Cuando la parentela se va, Paris y su hija quedan nuevamente solos, distanciados a pesar de la cercanía física. Hay dos escenas que anticipan la explosión de aquello que Artemis viene conteniendo en su interior, un volcán mentirosamente inactivo. Sola en su cuarto, como si se tratara de un acto de psicodrama improvisado, comienza a interpretar dos papeles: el suyo y el de su padre, recuperando alguna situación pretérita o tal vez imaginando una variación de ella. Más tarde, en el garaje, las aceleradas hacia adelante y hacia atrás del automóvil terminan inevitablemente en daños materiales, exteriorización de una violencia contenida apenas por el dique de la psicología.

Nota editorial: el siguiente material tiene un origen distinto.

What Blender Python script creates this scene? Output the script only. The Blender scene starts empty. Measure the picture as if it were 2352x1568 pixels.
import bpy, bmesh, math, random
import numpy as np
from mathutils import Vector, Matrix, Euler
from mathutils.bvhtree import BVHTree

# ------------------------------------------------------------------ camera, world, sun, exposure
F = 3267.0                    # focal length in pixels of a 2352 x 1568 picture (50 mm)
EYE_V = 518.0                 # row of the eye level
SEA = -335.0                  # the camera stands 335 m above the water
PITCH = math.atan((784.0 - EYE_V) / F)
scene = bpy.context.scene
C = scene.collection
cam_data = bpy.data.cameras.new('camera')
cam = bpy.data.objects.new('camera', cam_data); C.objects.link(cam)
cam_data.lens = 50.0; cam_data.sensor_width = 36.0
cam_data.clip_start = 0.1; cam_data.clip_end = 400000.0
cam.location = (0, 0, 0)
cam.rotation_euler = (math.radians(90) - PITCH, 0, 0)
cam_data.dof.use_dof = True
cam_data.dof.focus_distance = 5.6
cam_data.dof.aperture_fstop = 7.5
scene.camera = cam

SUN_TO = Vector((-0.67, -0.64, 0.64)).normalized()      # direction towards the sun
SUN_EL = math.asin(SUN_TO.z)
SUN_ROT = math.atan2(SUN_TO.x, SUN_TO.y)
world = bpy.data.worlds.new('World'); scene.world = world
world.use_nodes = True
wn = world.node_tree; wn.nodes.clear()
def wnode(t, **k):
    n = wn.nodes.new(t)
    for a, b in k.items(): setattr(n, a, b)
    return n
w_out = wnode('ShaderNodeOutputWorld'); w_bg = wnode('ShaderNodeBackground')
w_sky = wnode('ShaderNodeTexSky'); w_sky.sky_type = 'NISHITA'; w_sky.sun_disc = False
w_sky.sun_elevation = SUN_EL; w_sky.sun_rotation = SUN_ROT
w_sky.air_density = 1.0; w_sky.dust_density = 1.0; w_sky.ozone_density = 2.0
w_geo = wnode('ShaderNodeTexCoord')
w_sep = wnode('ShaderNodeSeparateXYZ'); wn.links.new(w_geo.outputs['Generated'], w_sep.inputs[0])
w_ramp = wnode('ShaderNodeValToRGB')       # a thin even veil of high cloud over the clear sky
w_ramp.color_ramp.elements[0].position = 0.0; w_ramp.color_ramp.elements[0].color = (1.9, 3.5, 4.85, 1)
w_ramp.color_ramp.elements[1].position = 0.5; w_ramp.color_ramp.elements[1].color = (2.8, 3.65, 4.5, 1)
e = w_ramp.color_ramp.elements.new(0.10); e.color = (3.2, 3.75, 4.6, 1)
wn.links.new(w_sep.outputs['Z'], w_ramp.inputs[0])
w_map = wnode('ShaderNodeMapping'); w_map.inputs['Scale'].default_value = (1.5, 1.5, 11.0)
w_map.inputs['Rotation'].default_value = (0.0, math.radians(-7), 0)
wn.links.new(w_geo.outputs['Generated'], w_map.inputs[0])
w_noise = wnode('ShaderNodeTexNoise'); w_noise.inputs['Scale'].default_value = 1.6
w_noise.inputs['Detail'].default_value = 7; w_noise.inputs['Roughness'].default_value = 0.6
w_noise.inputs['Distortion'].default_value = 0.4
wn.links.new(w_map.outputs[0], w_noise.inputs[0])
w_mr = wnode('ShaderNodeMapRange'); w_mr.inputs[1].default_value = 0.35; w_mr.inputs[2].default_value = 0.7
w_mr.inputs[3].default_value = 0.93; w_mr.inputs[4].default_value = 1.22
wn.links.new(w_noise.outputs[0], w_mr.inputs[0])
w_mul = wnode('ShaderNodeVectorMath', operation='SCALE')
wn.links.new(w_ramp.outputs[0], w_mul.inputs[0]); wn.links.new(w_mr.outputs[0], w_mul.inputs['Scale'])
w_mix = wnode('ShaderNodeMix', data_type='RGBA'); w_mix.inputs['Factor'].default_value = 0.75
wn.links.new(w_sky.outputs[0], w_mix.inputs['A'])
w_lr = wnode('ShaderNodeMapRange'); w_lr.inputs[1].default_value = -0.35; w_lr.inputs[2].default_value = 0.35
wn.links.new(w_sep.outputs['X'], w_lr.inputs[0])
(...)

Cuando el hombre duerme, la chica escucha música en un viejo minicomponente y bebe del licor del padre mientras fuma sus cigarrillos, una forma de acercamiento afectivo indirecto. 66 preguntas a la luna le pide al espectador paciencia, y esta se ve finalmente recompensada durante el último tercio de relato; es entonces cuando las piezas de la historia comienzan a encastrar. Lentzou no es nada cruel y el final de su primer largometraje logra emocionar más allá de (o precisamente por) la frialdad de todo aquello que lo antecede. Al fin y al cabo, esta película sobre “el ritmo, el movimiento y el amor (y su ausencia)”, como reza el subtítulo, es también una película sobre la posibilidad de la reconciliación.